ATol queried the Clear English website, saying: “Why do we say, ‘That only is the problem,’ when it should be, ‘That’s the problem’?” Sanyal responded: ‘”That only is the problem’ is not a ‘cultural idiosyncrasy’; it is a forced translation into English of a Tamil idiom (adhu mattum/mattum). Idiom, the language people use at a particular time or in a particular place, keeps changing, but the idiom of one language can never be translated into another; the result turns ludicrous.” 

It was ludicrous enough for a leading software company in southern India to invest $671,000 in teleconferencing because its American staff couldn’t figure out the kind of English their Indian counterparts used in e-mails. 
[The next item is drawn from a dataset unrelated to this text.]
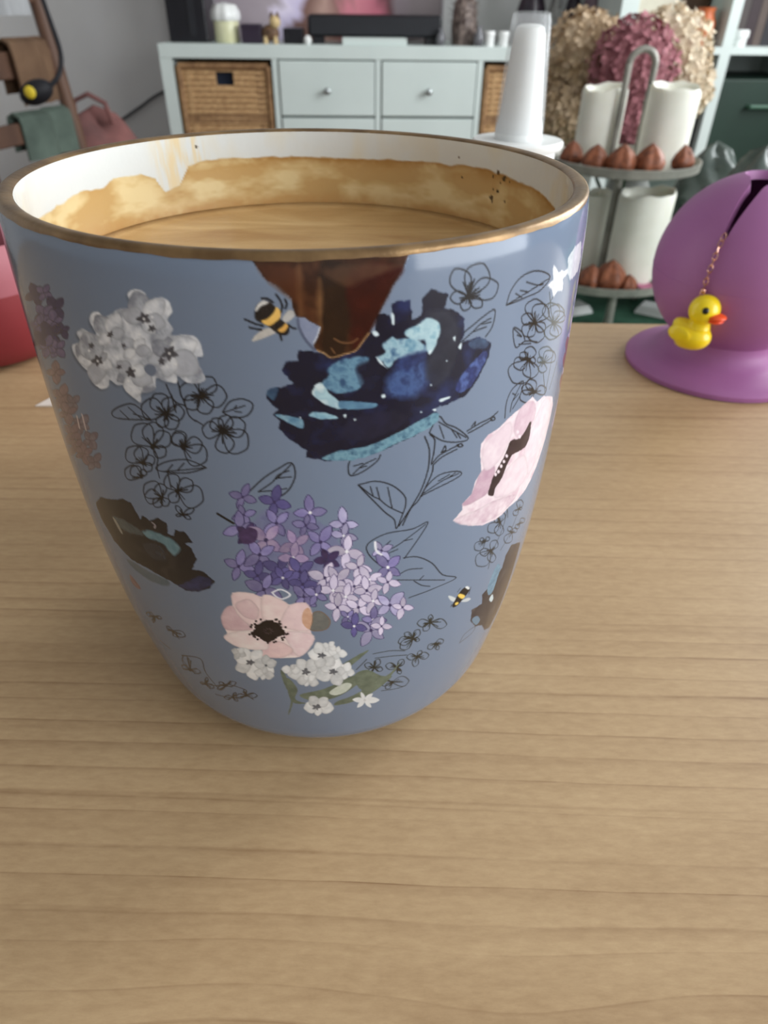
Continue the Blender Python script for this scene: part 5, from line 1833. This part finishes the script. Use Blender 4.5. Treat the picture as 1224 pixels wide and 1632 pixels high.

Sanyal says corporate India does not think about effective use of language “except the use of a language of evasion and obfuscation aimed at cheating/deception. The only bit of information that seems to generate a little interest is an account of how American and British corporate units have saved enormous amounts of time and money by switching to clarity in their forms.” 

That “only bit” of information could launch gobbledygook-destroying agencies into being a thriving business, if they spread the basic realization that clear communication makes one’s personal and professional lives better, and clear communication needs cutting fluff and killing gobbledygook, from love letters to business quotations.